“Hepinizin siyahların tecrübesinden geçmenizi istiyorum ve sizler siyah olmanın kaybetmek demek olduğunu biliyorsunuz”
Vietnam’dan dönen bir gencin evinin penceresinden gizlice çekimlerini yaptığı komşularının görüntülerini satmaya çalışması ile gelişen olayların hikâyesi.
Brian de Palma’nın 1968 tarihli “Greetings” filmindeki ve yine Robert de Niro’nun canlandırdığı Jon Rubin karakterinin 1970 tarihli macerası. Kara komedi türündeki film “anarşist” yapısı ile hayli farklı bir çalışma. Kahramanımızı önce porno film endüstrisinde, sonra tiyatrocu olarak ve son olarak da aslında terörist olan bir sigortacı rolünde izlerken, film aslında bildiğimiz anlamda bir hikâyeye ve bütünsel bir yaklaşıma sahip olmanın derdinde olmadan sadece karşımıza etkileyici kareler getirmenin telaşında gibi görünüyor zaman zaman.

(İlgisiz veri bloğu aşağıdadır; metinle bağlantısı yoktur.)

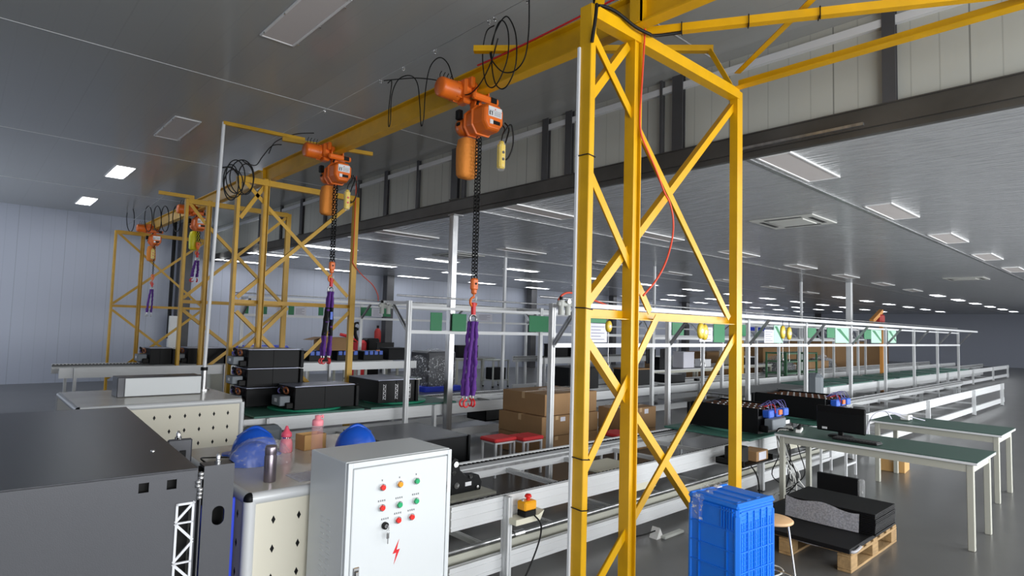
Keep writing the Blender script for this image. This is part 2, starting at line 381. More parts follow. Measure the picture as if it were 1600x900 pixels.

Hızlı bir kurgu, hızlandırılmış gösterimler, ara yazı kullanımı ve kimi anlarda başvurduğu zumlar ile film hayli genç bir hava taşıyor ve üzerinden geçen kırk iki yıla rağmen de bu havasını yitirmemiş. Evet yitirmemiş ama filmin bu genç havası ile sinemasal olarak ne kadar değerli olduğu ciddi bir tartışma konusu olabilir. Baştaki ev kiralama sahnesinden, karşı apartmandaki komşu kadını yatağa atma ve olan biteni filme çekme oyununa kadar film kara mizahın üst noktalarına ulaşıyor kimi anlarında ama belki de bilinçli bir tercih ile tüm bunları sinemasal bir bütünlük içinde bir araya getirmeyince seyrettiğimizden bir sinema filmi tadını almamız da zorlaşıyor. Örneğin gerçek zamanlı olarak çekilen ve filmin kesinlikle en etkileyici bölümü olan “Be Black Baby” bölümü kahramanımızı bir siyah tiyatro ekibinin parçası olarak karşımıza getirirken off-off-broadway’in de ötesine geçen bir tiyatro oyununu sergiliyor bizlere. Beyaz seyircilerinin bir siyah olmanın ne demek olduğunu anlamalarını hedefleyen tiyatro ekibi bu “kurbanlarına” etmedik kötü muamele bırakmıyor. Tüm bu eziyet sahneleri ve oyunun sonunda liberal bakışlı seyircilerin entelektüel yorumları kesinlikle seyredeni çarpan bir etkiye sahip. Bu siyah tiyatro bölümünün kendinden önceki bölümle ve sonraki bölümle hikâye açısından hiçbir bağının olmaması veya böyle bir bağ yaratmanın üzerinde bile çalışılmaması da seyredilen bölümün kendi başına başarısı dışında kalıcı bir sinema keyfi yaratılmasına engel oluyor doğal olarak.
Vietnam sonrası temelinden sarsılmaya başlayan bir toplumda eski değerlerin anlamını yitirmesi ve yerine yeni değerlerin koyul(a)maması ve ırkçılıktan kapitalizme (örneğin kahramanımızın sigortacı rolünde olduğu ve karısı ile tipik bir küçük burjuva ailesinin akşamını geçirdiği sahne aile düzenine sıkı ve komik bir yumruk atıyor) toplumun temel sorunları bu serbest anlatımlı filmin temaları ama söylenmek istenenler bu kadar serbest bir dille anlatılınca filmin de sanki dikişleri tutmamış. Kendi başlarına en kötü anında bile idare eder durumda olan sahneler birbirine dikilmemiş de öylesine tutturulmuş gibi. Eric Kaz’ın sıkı r&b melodileri ile süslenen film özetle tam bir “kara” film. Komedisinden ağırlıklı olarak ele aldığı karakterlere ve müziğine kadar bir kara film bu. 70 başlarında seyirciye gerçek Amerika’ya göstererek sarsmayı hedefleyen film bunu başarıyor ama bu sarsma daha çok filmin dağınıklığından ve çelişkili bir ifade ile söylemek gerekirse denetlenememiş anarşizminden kaynaklanıyor.